Scheffer is also working on several in depth films on specific composers — The Present Day Composer Refuses to Die on Frank Zappa, in cooperation with the Zappa Family Trust (2000, featuring The Mothers of Invention, Pierre Boulez and Ensemble Modern), and the 90-minute Zappa feature Phaze II, The Big Note (2002), to be followed by a third film which will complete his Zappa trilogy. Scheffer has been following and filming Elliott Carter for 25 years; this culminated in A Labyrinth of Time (2005), a portrait on the composer as well as a view of the history of modernism in the 20th century. In 2005 Scheffer also finished a feature-length documentary on the Tea-Opera composed by Tan Dun, with Pierre Audi (Director) and Xiu Ying(libretto), Tea. This film had its world premiere in the Museum of Modern Art in New York. In 2006 a retrospective of his work and a Docu-Concert was exhibited in the Museum of Modern Art in New York.

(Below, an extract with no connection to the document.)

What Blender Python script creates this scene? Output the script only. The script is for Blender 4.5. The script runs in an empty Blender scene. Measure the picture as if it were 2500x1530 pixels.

A documentary on the Tehran Philharmonic Orchestra and its chief conductor, the Iranian composer Nader Mashayekhi with the title To Be And Not To Be was premiered at the doku-arts festival June 2009. A feature-length documentary on composer Edgard Varèse with the title The One All Alone was selected for the 2009 Venice Film Festival. In 2010 he finished Eastern Voices featuring a.o. Syrian musician Ibrahim Keivo and one of the finest voices in the world today the Aserbajanian singer Alim Qasimov. It won the German Record Critics' Award 2011 (Preis der deutschen Schallplattenkritik) for the DVD in Germany. A feature-length documentary on the Iranian composer Nader Mashayekhi, Gozaran / Time Passing. In 2011 Gozaran / Time Passing was selected for the international competition of the IDFA (International Documentary Film Festival Amsterdam). To celebrate the 100th birthday of John Cage in 2012, he made an experimental film called Ryoanji and re-edited the film material shot in 1987 with the title: How To Get Out Of The Cage (A year with John Cage). It won again the German Record Critics' Award 2012 (Preis der deutschen Schallplattenkritik). He is currently shooting a documentary on the Chinese composer Guo Wenjing and the Sichuan opera. In the future dramatic features based on Die Zauberflöte composed by Wolfgang Amadeus Mozart, the parallel lives of Gustav Mahler and Arnold Schoenberg, are planned.